What is asked: Nothing outside the range is to be copied. From the entries below, reproduce exactly the lines starting at the one with "Reconstruct this image" and ending at the one with "COL = scn.collection", without pictures.

◆ ◆ ◆ ◆ ◆

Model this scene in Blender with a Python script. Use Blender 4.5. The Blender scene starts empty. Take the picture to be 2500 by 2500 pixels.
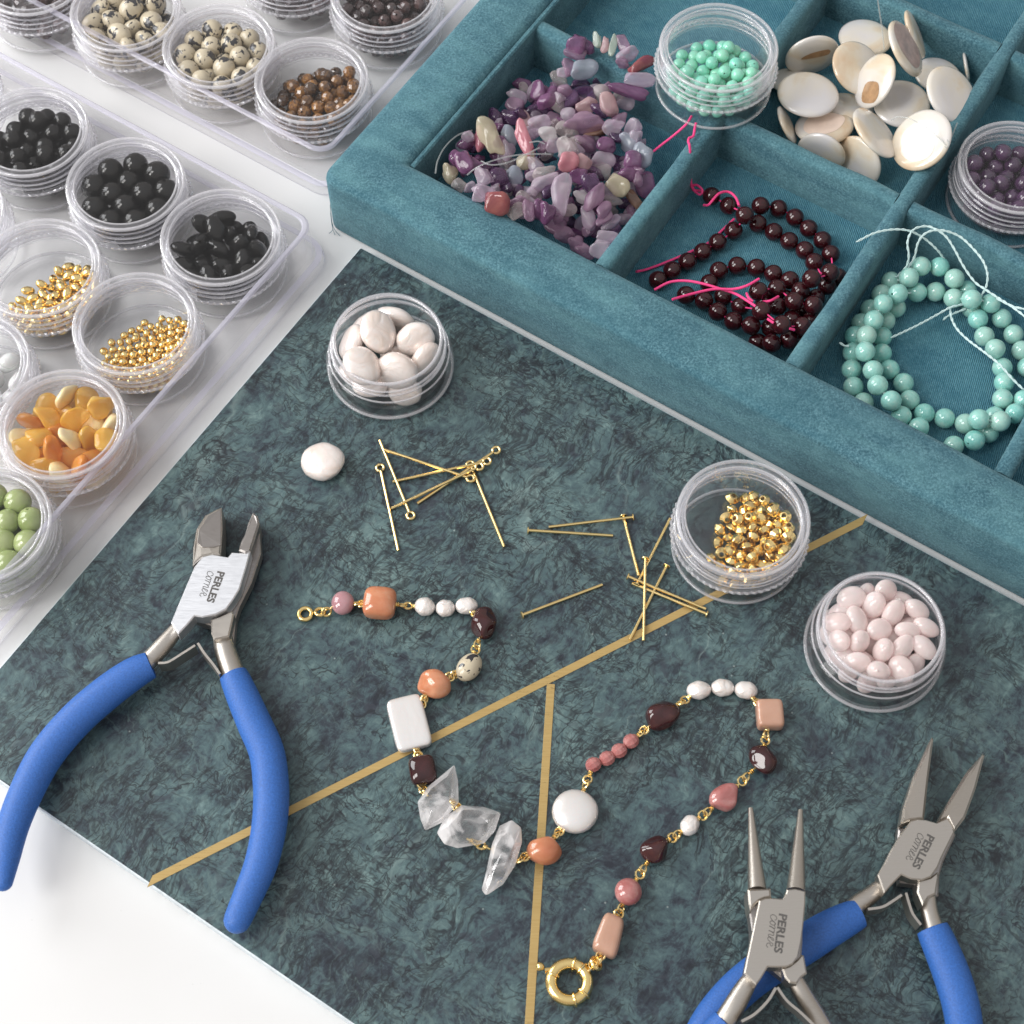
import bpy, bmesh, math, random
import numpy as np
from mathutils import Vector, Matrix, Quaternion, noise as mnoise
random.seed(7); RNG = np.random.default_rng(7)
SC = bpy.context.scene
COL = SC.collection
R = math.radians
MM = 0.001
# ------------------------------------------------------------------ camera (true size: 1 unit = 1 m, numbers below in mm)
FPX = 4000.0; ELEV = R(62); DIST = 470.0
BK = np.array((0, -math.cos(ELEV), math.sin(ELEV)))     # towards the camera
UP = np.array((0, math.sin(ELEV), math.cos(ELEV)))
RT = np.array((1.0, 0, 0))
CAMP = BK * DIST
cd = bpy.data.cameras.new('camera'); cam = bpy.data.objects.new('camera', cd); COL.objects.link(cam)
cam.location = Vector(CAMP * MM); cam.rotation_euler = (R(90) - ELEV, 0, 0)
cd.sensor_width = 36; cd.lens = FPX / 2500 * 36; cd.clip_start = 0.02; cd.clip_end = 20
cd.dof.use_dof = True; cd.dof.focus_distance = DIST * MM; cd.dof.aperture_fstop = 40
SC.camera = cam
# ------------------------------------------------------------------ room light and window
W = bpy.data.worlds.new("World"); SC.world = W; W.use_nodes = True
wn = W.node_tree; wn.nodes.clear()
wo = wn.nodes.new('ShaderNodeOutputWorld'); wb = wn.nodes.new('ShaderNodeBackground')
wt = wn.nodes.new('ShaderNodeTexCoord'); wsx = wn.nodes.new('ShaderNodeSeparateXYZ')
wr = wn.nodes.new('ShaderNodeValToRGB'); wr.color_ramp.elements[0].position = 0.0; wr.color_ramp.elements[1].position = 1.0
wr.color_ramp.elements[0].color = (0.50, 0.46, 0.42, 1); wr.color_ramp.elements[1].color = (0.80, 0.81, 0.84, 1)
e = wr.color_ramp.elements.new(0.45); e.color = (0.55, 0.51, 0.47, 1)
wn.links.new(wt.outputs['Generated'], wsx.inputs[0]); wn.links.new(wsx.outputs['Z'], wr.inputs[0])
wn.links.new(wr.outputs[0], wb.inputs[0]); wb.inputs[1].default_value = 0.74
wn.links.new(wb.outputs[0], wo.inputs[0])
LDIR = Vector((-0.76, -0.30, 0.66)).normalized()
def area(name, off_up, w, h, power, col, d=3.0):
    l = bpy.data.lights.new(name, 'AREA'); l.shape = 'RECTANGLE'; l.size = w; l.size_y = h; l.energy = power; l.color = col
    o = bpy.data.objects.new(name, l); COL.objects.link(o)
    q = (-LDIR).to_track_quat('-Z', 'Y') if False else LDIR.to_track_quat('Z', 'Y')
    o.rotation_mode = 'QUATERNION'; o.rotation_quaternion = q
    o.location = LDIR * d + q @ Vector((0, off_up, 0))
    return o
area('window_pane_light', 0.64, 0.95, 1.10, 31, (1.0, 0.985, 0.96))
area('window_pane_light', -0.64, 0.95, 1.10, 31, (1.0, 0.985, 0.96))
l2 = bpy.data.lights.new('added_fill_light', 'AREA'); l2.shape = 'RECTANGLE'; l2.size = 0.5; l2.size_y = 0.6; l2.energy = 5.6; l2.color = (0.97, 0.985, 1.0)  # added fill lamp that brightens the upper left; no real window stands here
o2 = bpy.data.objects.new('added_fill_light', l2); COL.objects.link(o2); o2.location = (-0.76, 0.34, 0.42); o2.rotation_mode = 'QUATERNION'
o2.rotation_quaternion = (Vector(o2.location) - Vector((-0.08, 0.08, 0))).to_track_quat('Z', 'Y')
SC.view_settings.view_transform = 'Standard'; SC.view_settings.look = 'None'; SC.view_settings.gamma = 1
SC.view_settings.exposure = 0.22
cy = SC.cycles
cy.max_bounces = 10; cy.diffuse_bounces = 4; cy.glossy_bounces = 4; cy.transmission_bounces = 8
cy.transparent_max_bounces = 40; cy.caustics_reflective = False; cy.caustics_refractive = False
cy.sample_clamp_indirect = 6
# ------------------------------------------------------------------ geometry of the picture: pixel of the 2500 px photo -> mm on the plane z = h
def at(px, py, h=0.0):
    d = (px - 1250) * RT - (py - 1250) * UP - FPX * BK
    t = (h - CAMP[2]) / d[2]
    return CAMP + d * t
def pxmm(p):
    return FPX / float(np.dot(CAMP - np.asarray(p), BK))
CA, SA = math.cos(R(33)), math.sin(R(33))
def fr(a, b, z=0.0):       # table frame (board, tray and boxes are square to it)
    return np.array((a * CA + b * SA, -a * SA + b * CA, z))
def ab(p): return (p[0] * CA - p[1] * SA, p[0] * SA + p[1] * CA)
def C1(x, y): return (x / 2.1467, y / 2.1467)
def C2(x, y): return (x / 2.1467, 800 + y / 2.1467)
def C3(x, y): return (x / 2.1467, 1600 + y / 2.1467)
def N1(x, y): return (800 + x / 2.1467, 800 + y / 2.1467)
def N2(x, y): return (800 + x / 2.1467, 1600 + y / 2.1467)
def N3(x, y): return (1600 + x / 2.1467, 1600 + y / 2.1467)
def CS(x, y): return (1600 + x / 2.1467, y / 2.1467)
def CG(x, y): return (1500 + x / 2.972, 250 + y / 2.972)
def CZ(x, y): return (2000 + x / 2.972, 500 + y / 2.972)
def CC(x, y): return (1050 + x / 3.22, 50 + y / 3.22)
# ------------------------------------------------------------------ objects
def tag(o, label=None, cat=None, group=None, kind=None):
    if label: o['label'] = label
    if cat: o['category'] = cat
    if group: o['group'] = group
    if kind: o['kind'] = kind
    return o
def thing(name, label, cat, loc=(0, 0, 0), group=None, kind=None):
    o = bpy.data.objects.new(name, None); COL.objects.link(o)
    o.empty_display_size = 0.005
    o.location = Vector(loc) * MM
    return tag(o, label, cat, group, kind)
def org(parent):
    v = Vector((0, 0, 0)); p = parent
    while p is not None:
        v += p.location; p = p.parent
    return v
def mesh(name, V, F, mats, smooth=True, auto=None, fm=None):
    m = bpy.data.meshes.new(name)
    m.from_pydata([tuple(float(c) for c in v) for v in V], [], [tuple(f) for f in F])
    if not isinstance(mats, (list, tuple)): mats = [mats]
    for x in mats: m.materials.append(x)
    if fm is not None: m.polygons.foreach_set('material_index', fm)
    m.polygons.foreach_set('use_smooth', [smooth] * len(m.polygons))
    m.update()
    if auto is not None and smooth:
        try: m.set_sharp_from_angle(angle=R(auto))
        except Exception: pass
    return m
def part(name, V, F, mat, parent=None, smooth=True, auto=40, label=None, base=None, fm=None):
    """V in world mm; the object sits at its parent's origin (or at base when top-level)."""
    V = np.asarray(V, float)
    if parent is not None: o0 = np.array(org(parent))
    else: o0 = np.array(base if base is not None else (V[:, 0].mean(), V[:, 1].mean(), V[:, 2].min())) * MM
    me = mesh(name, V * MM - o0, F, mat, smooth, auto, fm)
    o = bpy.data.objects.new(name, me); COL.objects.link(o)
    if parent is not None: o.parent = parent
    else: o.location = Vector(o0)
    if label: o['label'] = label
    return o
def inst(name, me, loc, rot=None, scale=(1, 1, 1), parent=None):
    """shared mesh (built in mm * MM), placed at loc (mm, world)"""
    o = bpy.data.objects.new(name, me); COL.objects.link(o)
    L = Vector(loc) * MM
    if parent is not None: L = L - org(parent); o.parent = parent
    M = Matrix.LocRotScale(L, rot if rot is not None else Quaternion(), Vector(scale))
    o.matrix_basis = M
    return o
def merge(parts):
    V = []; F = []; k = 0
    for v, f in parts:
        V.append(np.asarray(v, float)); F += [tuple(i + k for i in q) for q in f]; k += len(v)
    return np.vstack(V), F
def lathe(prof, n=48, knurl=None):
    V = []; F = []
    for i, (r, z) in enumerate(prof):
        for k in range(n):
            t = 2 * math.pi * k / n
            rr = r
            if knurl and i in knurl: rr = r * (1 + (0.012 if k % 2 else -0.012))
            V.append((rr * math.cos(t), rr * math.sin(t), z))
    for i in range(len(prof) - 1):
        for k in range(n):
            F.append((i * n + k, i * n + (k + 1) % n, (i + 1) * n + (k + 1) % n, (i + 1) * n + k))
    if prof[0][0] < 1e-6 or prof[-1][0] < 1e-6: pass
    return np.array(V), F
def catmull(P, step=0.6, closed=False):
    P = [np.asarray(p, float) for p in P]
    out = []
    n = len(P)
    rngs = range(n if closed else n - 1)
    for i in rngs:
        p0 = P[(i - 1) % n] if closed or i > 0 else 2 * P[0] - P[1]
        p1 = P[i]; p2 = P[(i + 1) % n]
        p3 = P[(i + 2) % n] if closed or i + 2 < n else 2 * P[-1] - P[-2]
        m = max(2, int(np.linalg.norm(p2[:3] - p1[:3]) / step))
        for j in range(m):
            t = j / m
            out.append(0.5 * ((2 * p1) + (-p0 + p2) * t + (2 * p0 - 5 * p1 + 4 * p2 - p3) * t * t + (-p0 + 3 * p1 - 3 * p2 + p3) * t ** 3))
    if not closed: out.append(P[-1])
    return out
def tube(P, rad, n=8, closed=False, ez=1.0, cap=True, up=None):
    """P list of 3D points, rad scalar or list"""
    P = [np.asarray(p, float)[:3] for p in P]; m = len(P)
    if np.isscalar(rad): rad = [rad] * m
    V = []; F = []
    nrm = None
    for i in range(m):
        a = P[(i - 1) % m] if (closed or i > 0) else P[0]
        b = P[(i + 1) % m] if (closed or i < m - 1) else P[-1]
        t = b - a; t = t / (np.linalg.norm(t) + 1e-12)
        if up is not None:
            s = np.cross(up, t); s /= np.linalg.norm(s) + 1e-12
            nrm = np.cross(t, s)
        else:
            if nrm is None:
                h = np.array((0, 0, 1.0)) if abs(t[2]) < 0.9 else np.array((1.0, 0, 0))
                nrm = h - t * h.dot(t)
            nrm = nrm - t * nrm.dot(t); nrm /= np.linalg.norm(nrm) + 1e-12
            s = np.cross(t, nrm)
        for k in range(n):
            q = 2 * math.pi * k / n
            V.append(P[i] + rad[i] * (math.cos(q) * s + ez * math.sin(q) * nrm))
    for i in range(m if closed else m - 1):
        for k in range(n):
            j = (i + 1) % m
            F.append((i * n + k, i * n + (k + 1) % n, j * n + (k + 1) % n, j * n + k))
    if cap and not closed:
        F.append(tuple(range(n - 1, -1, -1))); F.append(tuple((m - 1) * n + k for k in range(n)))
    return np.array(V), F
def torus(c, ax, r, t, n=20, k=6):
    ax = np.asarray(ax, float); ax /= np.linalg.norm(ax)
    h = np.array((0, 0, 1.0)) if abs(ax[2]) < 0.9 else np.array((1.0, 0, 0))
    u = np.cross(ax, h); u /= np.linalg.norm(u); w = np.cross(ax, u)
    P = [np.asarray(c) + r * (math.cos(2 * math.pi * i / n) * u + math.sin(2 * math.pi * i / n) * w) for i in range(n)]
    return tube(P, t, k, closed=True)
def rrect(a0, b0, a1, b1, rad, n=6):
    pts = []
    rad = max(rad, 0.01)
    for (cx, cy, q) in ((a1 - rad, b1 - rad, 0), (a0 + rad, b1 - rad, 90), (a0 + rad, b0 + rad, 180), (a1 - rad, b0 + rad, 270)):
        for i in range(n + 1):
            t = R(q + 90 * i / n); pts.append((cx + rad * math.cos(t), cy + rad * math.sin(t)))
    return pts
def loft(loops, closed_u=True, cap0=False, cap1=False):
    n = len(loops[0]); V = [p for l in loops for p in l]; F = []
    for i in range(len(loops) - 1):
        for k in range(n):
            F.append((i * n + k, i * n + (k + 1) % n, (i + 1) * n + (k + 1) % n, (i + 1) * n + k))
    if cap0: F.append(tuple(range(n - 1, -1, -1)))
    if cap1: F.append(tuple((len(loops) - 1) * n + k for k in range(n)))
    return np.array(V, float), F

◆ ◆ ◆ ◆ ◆

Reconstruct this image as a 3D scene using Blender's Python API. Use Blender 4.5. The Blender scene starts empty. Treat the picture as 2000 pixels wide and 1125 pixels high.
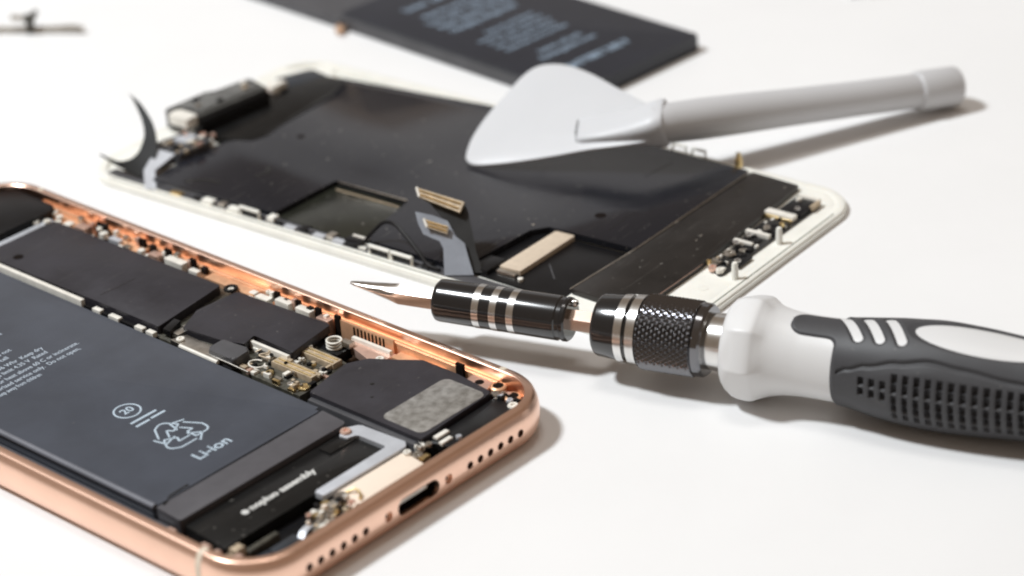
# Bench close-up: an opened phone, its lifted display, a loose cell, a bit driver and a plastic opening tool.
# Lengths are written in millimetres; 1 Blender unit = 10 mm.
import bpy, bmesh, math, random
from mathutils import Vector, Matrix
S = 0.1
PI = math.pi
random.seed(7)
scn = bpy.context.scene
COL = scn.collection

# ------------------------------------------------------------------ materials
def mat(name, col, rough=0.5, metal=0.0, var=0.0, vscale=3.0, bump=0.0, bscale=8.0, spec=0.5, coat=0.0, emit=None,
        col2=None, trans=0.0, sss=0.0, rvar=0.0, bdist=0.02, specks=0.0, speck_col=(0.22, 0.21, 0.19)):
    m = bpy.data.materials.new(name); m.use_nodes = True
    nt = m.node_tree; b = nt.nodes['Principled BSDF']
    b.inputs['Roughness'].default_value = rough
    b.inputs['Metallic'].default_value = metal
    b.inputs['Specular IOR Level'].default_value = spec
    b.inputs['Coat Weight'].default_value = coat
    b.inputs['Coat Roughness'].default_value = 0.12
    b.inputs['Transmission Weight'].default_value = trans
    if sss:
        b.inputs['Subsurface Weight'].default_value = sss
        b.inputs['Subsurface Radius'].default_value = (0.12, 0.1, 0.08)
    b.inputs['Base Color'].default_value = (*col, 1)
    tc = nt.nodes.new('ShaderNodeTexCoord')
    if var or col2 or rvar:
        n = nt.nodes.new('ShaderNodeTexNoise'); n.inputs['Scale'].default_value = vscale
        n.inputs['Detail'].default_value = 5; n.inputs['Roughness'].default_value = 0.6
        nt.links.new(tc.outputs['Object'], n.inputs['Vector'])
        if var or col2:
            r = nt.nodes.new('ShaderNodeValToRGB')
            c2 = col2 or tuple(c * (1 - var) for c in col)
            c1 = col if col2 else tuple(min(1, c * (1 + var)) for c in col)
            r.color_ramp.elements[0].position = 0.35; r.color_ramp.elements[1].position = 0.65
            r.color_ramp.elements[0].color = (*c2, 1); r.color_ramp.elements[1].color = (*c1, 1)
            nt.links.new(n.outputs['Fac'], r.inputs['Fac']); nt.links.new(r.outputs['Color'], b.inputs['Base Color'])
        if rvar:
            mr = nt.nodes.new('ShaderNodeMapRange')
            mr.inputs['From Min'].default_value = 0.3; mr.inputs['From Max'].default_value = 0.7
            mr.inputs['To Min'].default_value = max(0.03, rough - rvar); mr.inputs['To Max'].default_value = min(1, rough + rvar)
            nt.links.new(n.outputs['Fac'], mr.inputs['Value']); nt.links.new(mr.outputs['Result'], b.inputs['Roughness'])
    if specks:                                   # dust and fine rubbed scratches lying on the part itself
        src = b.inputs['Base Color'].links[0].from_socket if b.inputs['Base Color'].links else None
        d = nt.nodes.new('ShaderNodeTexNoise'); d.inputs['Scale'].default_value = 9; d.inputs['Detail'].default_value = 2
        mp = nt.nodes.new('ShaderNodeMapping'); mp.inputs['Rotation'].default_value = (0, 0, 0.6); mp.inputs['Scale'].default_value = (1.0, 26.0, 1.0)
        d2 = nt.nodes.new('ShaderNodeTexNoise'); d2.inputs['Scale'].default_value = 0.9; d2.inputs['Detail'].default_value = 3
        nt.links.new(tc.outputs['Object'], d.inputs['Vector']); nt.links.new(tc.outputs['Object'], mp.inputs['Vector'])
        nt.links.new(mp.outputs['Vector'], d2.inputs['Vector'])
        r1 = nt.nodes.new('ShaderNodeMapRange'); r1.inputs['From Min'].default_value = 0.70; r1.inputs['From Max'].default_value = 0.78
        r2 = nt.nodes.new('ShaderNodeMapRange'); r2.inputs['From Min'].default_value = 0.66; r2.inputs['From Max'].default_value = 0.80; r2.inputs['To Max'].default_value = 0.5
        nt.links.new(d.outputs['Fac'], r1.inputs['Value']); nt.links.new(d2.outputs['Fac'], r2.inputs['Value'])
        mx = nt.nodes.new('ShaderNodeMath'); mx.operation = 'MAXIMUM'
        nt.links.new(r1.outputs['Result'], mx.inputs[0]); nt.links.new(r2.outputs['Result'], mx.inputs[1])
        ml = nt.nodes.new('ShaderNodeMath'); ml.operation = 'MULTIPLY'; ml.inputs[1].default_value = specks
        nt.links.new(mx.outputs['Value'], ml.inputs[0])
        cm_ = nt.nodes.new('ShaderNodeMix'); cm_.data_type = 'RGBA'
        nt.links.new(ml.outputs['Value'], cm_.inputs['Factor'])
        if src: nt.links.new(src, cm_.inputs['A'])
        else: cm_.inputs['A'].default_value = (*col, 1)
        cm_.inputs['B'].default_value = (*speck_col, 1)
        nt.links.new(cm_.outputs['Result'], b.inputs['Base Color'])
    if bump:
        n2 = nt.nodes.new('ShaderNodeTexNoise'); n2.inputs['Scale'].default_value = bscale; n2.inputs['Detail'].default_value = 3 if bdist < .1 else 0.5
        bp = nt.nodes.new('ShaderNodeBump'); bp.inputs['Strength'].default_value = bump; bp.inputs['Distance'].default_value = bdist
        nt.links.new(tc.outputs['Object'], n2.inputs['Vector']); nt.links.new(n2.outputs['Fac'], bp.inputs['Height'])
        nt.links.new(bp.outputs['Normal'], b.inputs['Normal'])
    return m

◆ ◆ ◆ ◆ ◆

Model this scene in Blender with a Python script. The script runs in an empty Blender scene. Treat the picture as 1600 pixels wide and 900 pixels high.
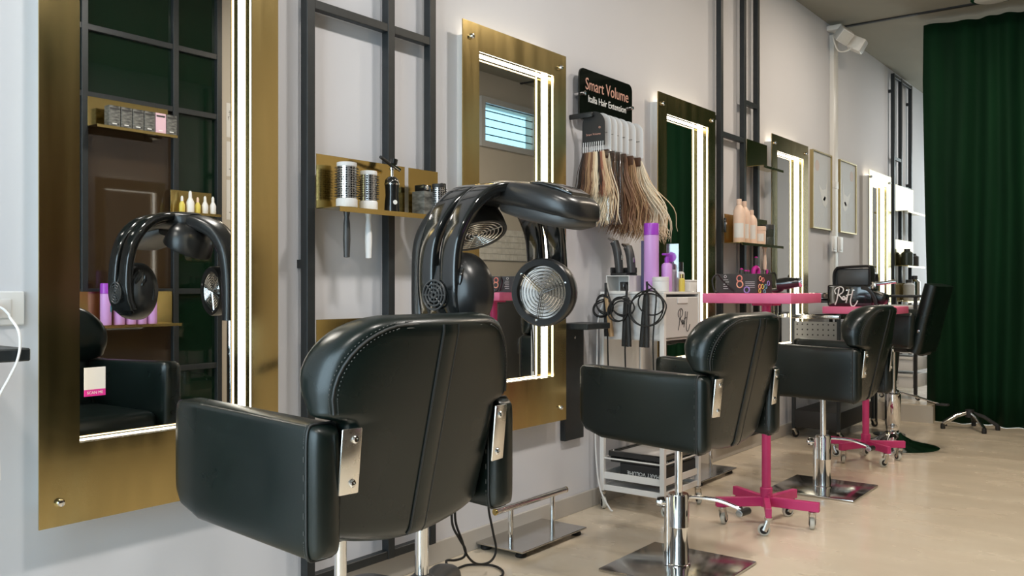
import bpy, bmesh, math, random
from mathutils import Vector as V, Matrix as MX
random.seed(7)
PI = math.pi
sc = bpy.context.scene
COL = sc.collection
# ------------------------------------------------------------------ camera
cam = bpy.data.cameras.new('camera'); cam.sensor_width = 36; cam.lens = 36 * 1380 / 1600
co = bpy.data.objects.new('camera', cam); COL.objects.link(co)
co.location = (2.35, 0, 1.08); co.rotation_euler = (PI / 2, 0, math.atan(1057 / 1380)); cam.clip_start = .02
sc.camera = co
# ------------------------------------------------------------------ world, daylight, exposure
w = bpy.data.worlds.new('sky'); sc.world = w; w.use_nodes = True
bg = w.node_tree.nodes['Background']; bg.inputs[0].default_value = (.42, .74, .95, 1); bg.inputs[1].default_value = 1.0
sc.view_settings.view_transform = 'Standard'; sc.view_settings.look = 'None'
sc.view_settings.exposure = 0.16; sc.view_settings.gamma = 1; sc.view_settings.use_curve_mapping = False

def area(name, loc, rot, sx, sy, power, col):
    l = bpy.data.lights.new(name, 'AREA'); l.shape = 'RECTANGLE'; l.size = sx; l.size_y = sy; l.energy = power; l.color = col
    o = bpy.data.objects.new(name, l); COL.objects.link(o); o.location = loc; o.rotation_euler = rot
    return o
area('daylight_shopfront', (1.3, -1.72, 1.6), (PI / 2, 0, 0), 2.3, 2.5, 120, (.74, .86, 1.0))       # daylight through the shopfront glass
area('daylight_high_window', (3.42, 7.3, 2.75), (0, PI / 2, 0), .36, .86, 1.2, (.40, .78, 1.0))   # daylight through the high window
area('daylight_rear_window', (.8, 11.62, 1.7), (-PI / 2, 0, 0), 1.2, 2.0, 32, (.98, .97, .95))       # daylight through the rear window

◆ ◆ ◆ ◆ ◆

Right answer:
Reconstruct this image as a 3D scene using Blender's Python API. Use Blender 4.5. The Blender scene starts empty. Treat the picture as 2000 pixels wide and 1125 pixels high.
# Bench close-up: an opened phone, its lifted display, a loose cell, a bit driver and a plastic opening tool.
# Lengths are written in millimetres; 1 Blender unit = 10 mm.
import bpy, bmesh, math, random
from mathutils import Vector, Matrix
S = 0.1
PI = math.pi
random.seed(7)
scn = bpy.context.scene
COL = scn.collection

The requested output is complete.